Fill our minds with a more cheerful and lively sense of our obligations to thee, especially for this late additional mercy: write it, we beseech thee, on our hearts, so that no temptation from without, or corruption from within, may make us ever act as if we forgot it.

And now, O Lord, we again present both ourselves and family, all we have and all we are, a lively sacrifice unto thee for all our remaining days. Be with us when we are passing through the valley of the shadow of death; may we then fear no evil, nor have cause to fear any. Guard us through the gloomy passage, and bring us safe to thine eternal kingdom and glory. We humbly ask all these blessings, though utterly unworthy ourselves of any notice, in the name of Jesus Christ our Lord, who ever liveth to make intercession for us. Amen.

FOR THE DUE DISCHARGE OF DOMESTIC DUTIES.

O Lord and heavenly Father, who has commanded us concientiously to discharge each duty we owe one to another, take away, we beseech thee, from us all stubbornness, pride, and self-conceit; all envy, hatred, and ill-will, which would lead us to despise thy gracious restraints, and destroy that harmony which thou wouldest have to reign in every family. From the least to the greatest member of each house, give them grace to walk before thee unto all well-pleasing.

Teach and incline servants to do their work with singleness of eye, as unto Christ: to be ambitious of serving their masters with all fidelity, and of preventing all just cause of anger or rebuke from them for obstinacy, sloth, or carelessness. Grant them wisdom to consider their station not as any hardship, much less any disgrace to them, but as the post which thy fatherly love hath appointed them to fill. Give them to understand, to their great peace and strong consolation, that by doing their work from a principle of faith and love to Christ Jesus, they may stand as high in thy favour, and grow as rich towards God, as if their condition entitled them to all respect from the world. And may they never imagine they are religious and Christians altogether, any longer than they abstain from all those frauds and deceits which they are tempted to use for filthy lucre’s sake.

Be merciful and gracious, O God, to all heads and governors of families. Save them from haughtiness of carriage, from passionate reproaches, and every kindred unchristian treatment of their inferiors and dependents. O! convince the rich that it is not their merit, but thy providence alone that makes the difference of station, and appoints the subordination: not that they should be as tyrants in their houses, and imperious to their servants, but that they should add to the comfort of those who are under them. Enable them, therefore, carefully to avoid hurting those who labour for them, by their forwardness and behaving towards them with such rudeness, as they would be ashamed to shew to any equal. Imprint upon their minds a lively remembrance that they have a master in heaven, who is no respecter of the persons of men, before whom both masters and servants must give a strict and solemn account of their behaviour to each other. Inspire all who preside in families not only with justice, but with mercy and piety towards their servants. Like the good centurion, whose praise is in the gospel, may they sympathize with them in all their afflictions, be glad to alleviate their burden, when sickness and old age oppress them, and to sweeten the bitter cup that is appointed them to drink.

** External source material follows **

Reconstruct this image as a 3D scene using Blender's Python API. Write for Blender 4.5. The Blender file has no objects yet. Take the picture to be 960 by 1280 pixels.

Give them grace to teach their servants the fear of the Lord by their own example, and to let their light so shine before them, that they may be led to glorify God also, in whose hands is their breath, and whose are all their ways.

Dispose, O Lord, the hearts of all parents to receive and obey the commands addressed in a peculiar manner to them. Teach them always to regard their children as immortal souls intrusted to their care, and for whose nurture and admonition in the fear of the Lord they are strictly answerable; and may they esteem it their greatest pleasure, and their highest honour, to be teaching their children the sacred truth, when they sit with them in the house, and when they walk by the way, when they lie down, and when they rise up. Give them to observe with hearts sensibly affected, the natural depravity too apparent in every one of their offsprings, and to be solicitous to bring them by early discipline and instruction to him who alone can deliver from it. Make them vigilant to check the first sallies of their vile affections, to furnish them with the means of knowing God and Jesus Christ whom he hath sent, and to habituate them from their childhood to some profitable employment of their time, and their understanding, as they are able to bear it. Keep all parents from setting a bad example before the eyes of their children, and so teaching them an evil lesson against themselves. And may they dread nothing more than the insupportable doom of being condemned as accessaries to the damnation of their own children by their worldliness, sensuality and neglect of their souls. And as thou knowest that no parents are of themselves sufficient to educate their children according to thy will, O! do thou fill them with wisdom and discretion. Guide them continually with thine eye, between the extremes of shewing a false indulgence or an irksome severity to the fruit of their own bodies. Bless altogether the relation thou hast established between them, so that parents may have the joy of seeing their children growing up as pleasant plants before thee, and children have reason to rise up and call their parents blessed, and to praise God for them in time and in eternity.